### RECORDED DATA
========================================================================
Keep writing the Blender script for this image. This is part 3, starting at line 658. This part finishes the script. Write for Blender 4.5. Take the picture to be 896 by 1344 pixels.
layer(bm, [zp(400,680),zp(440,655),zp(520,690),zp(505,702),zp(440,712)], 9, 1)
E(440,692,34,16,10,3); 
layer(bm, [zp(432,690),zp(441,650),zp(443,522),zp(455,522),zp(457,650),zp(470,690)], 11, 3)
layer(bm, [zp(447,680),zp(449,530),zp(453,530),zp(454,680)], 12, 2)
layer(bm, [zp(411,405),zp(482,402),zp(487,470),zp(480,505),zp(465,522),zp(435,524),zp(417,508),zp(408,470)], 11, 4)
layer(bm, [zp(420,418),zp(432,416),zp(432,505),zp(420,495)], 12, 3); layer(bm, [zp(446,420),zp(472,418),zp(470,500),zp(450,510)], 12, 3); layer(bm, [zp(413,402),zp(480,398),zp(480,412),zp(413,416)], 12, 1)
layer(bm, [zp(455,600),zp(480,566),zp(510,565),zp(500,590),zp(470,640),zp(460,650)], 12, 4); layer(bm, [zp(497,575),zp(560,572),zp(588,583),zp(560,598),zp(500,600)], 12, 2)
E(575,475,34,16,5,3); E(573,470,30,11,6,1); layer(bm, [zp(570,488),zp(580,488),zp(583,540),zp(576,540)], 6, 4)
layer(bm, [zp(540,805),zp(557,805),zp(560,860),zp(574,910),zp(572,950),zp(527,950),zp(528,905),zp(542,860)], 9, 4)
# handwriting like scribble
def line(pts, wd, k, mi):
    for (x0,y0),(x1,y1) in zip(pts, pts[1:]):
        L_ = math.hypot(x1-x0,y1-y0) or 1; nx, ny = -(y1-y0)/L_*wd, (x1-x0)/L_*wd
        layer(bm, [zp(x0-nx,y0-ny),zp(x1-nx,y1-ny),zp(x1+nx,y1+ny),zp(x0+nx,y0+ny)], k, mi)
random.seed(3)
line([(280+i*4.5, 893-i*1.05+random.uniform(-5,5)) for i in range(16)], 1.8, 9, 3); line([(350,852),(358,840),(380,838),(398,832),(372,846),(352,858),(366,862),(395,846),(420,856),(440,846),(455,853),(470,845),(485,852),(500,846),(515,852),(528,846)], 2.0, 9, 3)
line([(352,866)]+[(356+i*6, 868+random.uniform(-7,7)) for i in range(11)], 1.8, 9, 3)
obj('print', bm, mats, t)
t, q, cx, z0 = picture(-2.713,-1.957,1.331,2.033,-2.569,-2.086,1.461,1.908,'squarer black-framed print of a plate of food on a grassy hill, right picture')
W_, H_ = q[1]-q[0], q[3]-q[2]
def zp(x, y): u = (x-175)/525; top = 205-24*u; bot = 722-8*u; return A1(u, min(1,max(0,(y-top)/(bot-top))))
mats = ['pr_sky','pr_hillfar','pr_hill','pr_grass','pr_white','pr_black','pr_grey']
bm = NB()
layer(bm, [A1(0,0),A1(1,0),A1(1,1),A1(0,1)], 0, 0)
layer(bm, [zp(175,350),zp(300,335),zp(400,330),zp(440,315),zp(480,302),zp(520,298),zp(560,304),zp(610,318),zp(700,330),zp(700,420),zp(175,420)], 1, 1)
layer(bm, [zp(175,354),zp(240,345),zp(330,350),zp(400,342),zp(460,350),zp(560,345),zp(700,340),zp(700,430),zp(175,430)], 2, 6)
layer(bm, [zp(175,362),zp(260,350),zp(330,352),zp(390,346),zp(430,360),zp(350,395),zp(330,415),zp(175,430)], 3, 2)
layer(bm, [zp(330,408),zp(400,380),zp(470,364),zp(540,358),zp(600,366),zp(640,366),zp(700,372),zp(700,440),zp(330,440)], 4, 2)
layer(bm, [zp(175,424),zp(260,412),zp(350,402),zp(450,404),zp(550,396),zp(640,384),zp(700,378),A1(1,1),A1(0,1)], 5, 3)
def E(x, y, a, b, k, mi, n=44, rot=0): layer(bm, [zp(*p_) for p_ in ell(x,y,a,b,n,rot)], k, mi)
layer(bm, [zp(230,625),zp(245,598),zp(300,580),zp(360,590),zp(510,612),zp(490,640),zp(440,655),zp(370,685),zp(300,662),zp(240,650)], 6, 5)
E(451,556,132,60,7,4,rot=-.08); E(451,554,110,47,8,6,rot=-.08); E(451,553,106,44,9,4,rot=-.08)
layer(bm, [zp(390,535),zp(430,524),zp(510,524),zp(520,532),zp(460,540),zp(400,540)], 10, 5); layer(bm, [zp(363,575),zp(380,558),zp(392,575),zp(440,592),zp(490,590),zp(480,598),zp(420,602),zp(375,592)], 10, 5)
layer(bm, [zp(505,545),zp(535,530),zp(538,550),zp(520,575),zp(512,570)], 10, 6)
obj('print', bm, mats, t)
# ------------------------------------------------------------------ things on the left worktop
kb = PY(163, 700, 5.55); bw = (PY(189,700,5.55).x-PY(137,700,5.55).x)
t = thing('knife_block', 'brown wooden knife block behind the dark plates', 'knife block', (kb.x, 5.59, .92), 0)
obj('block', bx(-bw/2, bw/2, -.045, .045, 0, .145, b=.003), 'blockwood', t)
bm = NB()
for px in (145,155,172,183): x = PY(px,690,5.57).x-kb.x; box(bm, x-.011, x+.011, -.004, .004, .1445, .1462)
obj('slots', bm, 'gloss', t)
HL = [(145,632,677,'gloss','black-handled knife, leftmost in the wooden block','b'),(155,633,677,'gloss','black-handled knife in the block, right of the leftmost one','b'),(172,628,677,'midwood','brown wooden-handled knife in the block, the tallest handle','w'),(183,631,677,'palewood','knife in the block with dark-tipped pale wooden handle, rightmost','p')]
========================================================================
Using the data above, return each line exactly as written.

### EXERCISE SOLUTION
Keep writing the Blender script for this image. This is part 3, starting at line 658. This part finishes the script. Write for Blender 4.5. Take the picture to be 896 by 1344 pixels.
layer(bm, [zp(400,680),zp(440,655),zp(520,690),zp(505,702),zp(440,712)], 9, 1)
E(440,692,34,16,10,3); 
layer(bm, [zp(432,690),zp(441,650),zp(443,522),zp(455,522),zp(457,650),zp(470,690)], 11, 3)
layer(bm, [zp(447,680),zp(449,530),zp(453,530),zp(454,680)], 12, 2)
layer(bm, [zp(411,405),zp(482,402),zp(487,470),zp(480,505),zp(465,522),zp(435,524),zp(417,508),zp(408,470)], 11, 4)
layer(bm, [zp(420,418),zp(432,416),zp(432,505),zp(420,495)], 12, 3); layer(bm, [zp(446,420),zp(472,418),zp(470,500),zp(450,510)], 12, 3); layer(bm, [zp(413,402),zp(480,398),zp(480,412),zp(413,416)], 12, 1)
layer(bm, [zp(455,600),zp(480,566),zp(510,565),zp(500,590),zp(470,640),zp(460,650)], 12, 4); layer(bm, [zp(497,575),zp(560,572),zp(588,583),zp(560,598),zp(500,600)], 12, 2)
E(575,475,34,16,5,3); E(573,470,30,11,6,1); layer(bm, [zp(570,488),zp(580,488),zp(583,540),zp(576,540)], 6, 4)
layer(bm, [zp(540,805),zp(557,805),zp(560,860),zp(574,910),zp(572,950),zp(527,950),zp(528,905),zp(542,860)], 9, 4)
# handwriting like scribble
def line(pts, wd, k, mi):
    for (x0,y0),(x1,y1) in zip(pts, pts[1:]):
        L_ = math.hypot(x1-x0,y1-y0) or 1; nx, ny = -(y1-y0)/L_*wd, (x1-x0)/L_*wd
        layer(bm, [zp(x0-nx,y0-ny),zp(x1-nx,y1-ny),zp(x1+nx,y1+ny),zp(x0+nx,y0+ny)], k, mi)
random.seed(3)
line([(280+i*4.5, 893-i*1.05+random.uniform(-5,5)) for i in range(16)], 1.8, 9, 3); line([(350,852),(358,840),(380,838),(398,832),(372,846),(352,858),(366,862),(395,846),(420,856),(440,846),(455,853),(470,845),(485,852),(500,846),(515,852),(528,846)], 2.0, 9, 3)
line([(352,866)]+[(356+i*6, 868+random.uniform(-7,7)) for i in range(11)], 1.8, 9, 3)
obj('print', bm, mats, t)
t, q, cx, z0 = picture(-2.713,-1.957,1.331,2.033,-2.569,-2.086,1.461,1.908,'squarer black-framed print of a plate of food on a grassy hill, right picture')
W_, H_ = q[1]-q[0], q[3]-q[2]
def zp(x, y): u = (x-175)/525; top = 205-24*u; bot = 722-8*u; return A1(u, min(1,max(0,(y-top)/(bot-top))))
mats = ['pr_sky','pr_hillfar','pr_hill','pr_grass','pr_white','pr_black','pr_grey']
bm = NB()
layer(bm, [A1(0,0),A1(1,0),A1(1,1),A1(0,1)], 0, 0)
layer(bm, [zp(175,350),zp(300,335),zp(400,330),zp(440,315),zp(480,302),zp(520,298),zp(560,304),zp(610,318),zp(700,330),zp(700,420),zp(175,420)], 1, 1)
layer(bm, [zp(175,354),zp(240,345),zp(330,350),zp(400,342),zp(460,350),zp(560,345),zp(700,340),zp(700,430),zp(175,430)], 2, 6)
layer(bm, [zp(175,362),zp(260,350),zp(330,352),zp(390,346),zp(430,360),zp(350,395),zp(330,415),zp(175,430)], 3, 2)
layer(bm, [zp(330,408),zp(400,380),zp(470,364),zp(540,358),zp(600,366),zp(640,366),zp(700,372),zp(700,440),zp(330,440)], 4, 2)
layer(bm, [zp(175,424),zp(260,412),zp(350,402),zp(450,404),zp(550,396),zp(640,384),zp(700,378),A1(1,1),A1(0,1)], 5, 3)
def E(x, y, a, b, k, mi, n=44, rot=0): layer(bm, [zp(*p_) for p_ in ell(x,y,a,b,n,rot)], k, mi)
layer(bm, [zp(230,625),zp(245,598),zp(300,580),zp(360,590),zp(510,612),zp(490,640),zp(440,655),zp(370,685),zp(300,662),zp(240,650)], 6, 5)
E(451,556,132,60,7,4,rot=-.08); E(451,554,110,47,8,6,rot=-.08); E(451,553,106,44,9,4,rot=-.08)
layer(bm, [zp(390,535),zp(430,524),zp(510,524),zp(520,532),zp(460,540),zp(400,540)], 10, 5); layer(bm, [zp(363,575),zp(380,558),zp(392,575),zp(440,592),zp(490,590),zp(480,598),zp(420,602),zp(375,592)], 10, 5)
layer(bm, [zp(505,545),zp(535,530),zp(538,550),zp(520,575),zp(512,570)], 10, 6)
obj('print', bm, mats, t)
# ------------------------------------------------------------------ things on the left worktop
kb = PY(163, 700, 5.55); bw = (PY(189,700,5.55).x-PY(137,700,5.55).x)
t = thing('knife_block', 'brown wooden knife block behind the dark plates', 'knife block', (kb.x, 5.59, .92), 0)
obj('block', bx(-bw/2, bw/2, -.045, .045, 0, .145, b=.003), 'blockwood', t)
bm = NB()
for px in (145,155,172,183): x = PY(px,690,5.57).x-kb.x; box(bm, x-.011, x+.011, -.004, .004, .1445, .1462)
obj('slots', bm, 'gloss', t)
HL = [(145,632,677,'gloss','black-handled knife, leftmost in the wooden block','b'),(155,633,677,'gloss','black-handled knife in the block, right of the leftmost one','b'),(172,628,677,'midwood','brown wooden-handled knife in the block, the tallest handle','w'),(183,631,677,'palewood','knife in the block with dark-tipped pale wooden handle, rightmost','p')]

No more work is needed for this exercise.